被告の行動を読み解く上で必要な視点
裁判で精神疾患と犯行の因果関係が認められるのは、統合失調症やうつ病などに限られてきた。ADHDをはじめとする神経発達症については、犯罪行為への影響は認められていない。それでも証人として出廷した意味を裁判長から問われた興野氏は
「ADHDでも前向きに能力を発揮する人とマイナス方向に人生が展開していく人がいる。その分岐点は自己肯定感と、モデルとなる大人がいるかどうかだ」
と答え、出廷した目的をこう述べた。
「ADHDの観点から被告を分析したほうが、より真理に近づくことができます。被告がなぜあのような行動をとったのか、分析するうえで必要な視点だと考えます」
公判3日めに証人として法廷に立った蓮田健氏は、弁護人尋問と検察尋問で、赤ちゃんポストに預け入れた女性の一部との接触や、孤立出産を避けるために始めた内密出産の事例に基づいて、孤立出産を選択する女性たちの特性について説明しようとした。しかし、裁判長の「核心司法」の方針のもと、多くを語ることを認められなかった。
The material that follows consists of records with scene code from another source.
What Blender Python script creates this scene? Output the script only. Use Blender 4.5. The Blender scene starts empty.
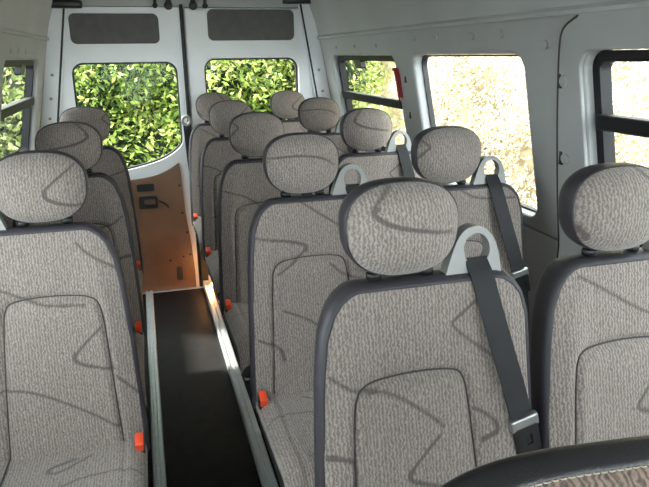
import bpy, bmesh, math, random
import numpy as np
from mathutils import Vector, Matrix
from mathutils.geometry import delaunay_2d_cdt

random.seed(7)
rng = np.random.default_rng(7)
SC = bpy.context.scene
COL = SC.collection
PI = math.pi

# ------------------------------------------------------------------ materials
def nodes_of(name):
    m = bpy.data.materials.new(name)
    m.use_nodes = True
    nt = m.node_tree
    return m, nt, nt.nodes['Principled BSDF']

def N(nt, kind, **kw):
    n = nt.nodes.new(kind)
    for k, v in kw.items():
        if k in n.inputs.keys() if hasattr(n.inputs, 'keys') else False:
            n.inputs[k].default_value = v
        else:
            setattr(n, k, v)
    return n

def mixc(nt, fac, a, b):
    n = nt.nodes.new('ShaderNodeMix'); n.data_type = 'RGBA'
    L = nt.links
    for sock, val in ((n.inputs[0], fac), (n.inputs[6], a), (n.inputs[7], b)):
        if hasattr(val, 'is_linked') or hasattr(val, 'links'):
            L.new(val, sock)
        elif isinstance(val, (int, float)):
            sock.default_value = val
        else:
            sock.default_value = (*val, 1)
    return n.outputs[2]

def ramp(nt, src, p0, p1, v0=0.0, v1=1.0):
    n = nt.nodes.new('ShaderNodeMapRange')
    n.inputs['From Min'].default_value = p0; n.inputs['From Max'].default_value = p1
    n.inputs['To Min'].default_value = v0; n.inputs['To Max'].default_value = v1
    nt.links.new(src, n.inputs['Value'])
    return n.outputs['Result']

def simple(name, col, rough=.5, metal=0., spec=.5, noise=0., scale=8., bump=0., bscale=200.):
    m, nt, b = nodes_of(name)
    b.inputs['Roughness'].default_value = rough
    b.inputs['Metallic'].default_value = metal
    b.inputs['Specular IOR Level'].default_value = spec
    tc = nt.nodes.new('ShaderNodeTexCoord')
    nz = nt.nodes.new('ShaderNodeTexNoise'); nz.inputs['Scale'].default_value = scale
    nz.inputs['Detail'].default_value = 4
    nt.links.new(tc.outputs['Object'], nz.inputs['Vector'])
    f = ramp(nt, nz.outputs['Fac'], .3, .7)
    a = tuple(c * (1 - noise) for c in col); c2 = tuple(min(1, c * (1 + noise)) for c in col)
    nt.links.new(mixc(nt, f, a, c2), b.inputs['Base Color'])
    if bump:
        nb = nt.nodes.new('ShaderNodeTexNoise'); nb.inputs['Scale'].default_value = bscale
        nt.links.new(tc.outputs['Object'], nb.inputs['Vector'])
        bp = nt.nodes.new('ShaderNodeBump'); bp.inputs['Strength'].default_value = bump
        bp.inputs['Distance'].default_value = .002
        nt.links.new(nb.outputs['Fac'], bp.inputs['Height'])
        nt.links.new(bp.outputs['Normal'], b.inputs['Normal'])
    return m

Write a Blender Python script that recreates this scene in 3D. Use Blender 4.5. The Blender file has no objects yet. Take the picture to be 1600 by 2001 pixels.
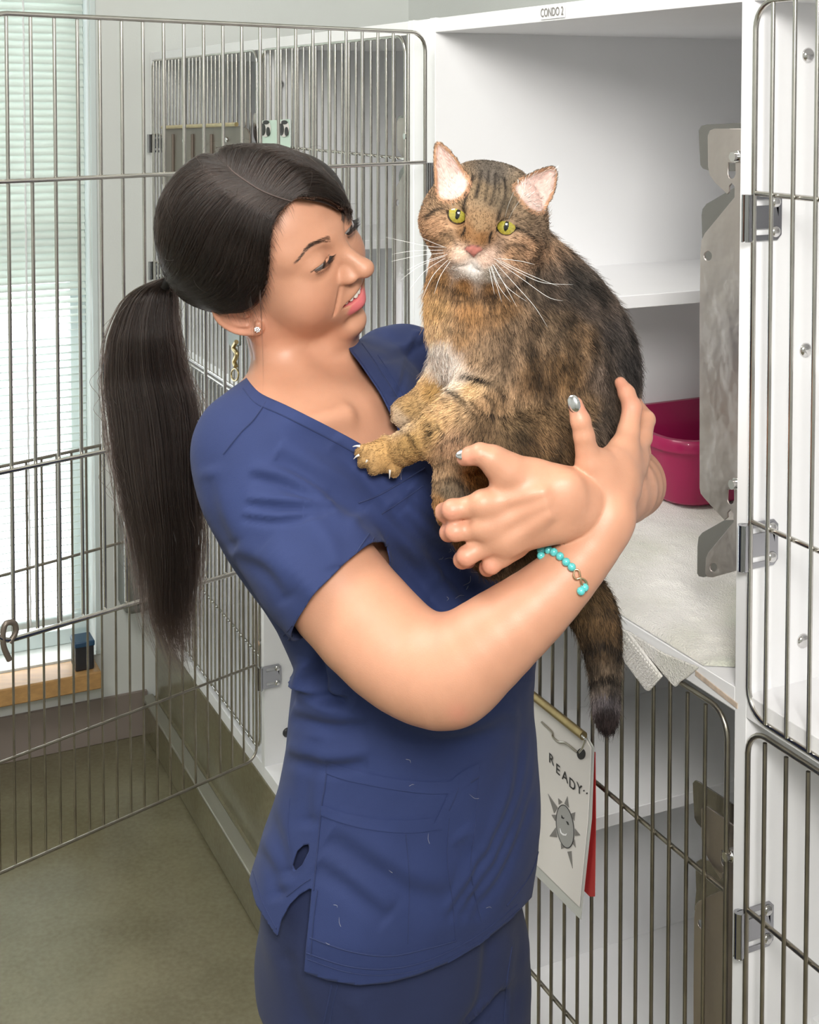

予期せず望まない妊娠をした女性が、出産という恐怖のその日まで自らの身体を放置する。この異常性に潜むメカニズムを、孤立出産した女性の分析知見を最も多く持つ産婦人科医が説明しようとしての出廷だった。ところが、それは「一般論」として退けられた。
だが、法廷は、私たちは、「一般論」と呼ぶほどに「孤立出産とは何か」を知っているだろうか。
極端で最悪な選択に行き着いてしまった
興野氏の分析を基に、改めて彼女が殺害を決意した背景とADHDに基づく要因を整理すると、次の3つに集約される。
まず、電気が止められて赤ちゃんポストまで連れていく旅費を取り崩さなくてはならなくなるという緊急事態で、赤ちゃんを生かすためにはどうしたらいいかを「丁寧に思考する能力」の不足があった。2点めは、孤立出産直後の心身の疲弊した状態が影響した。3点めは、ホストとの「依存関係」や「金銭管理ができない」ことにより経済困窮に陥り、生きる気力を失っていたことだ。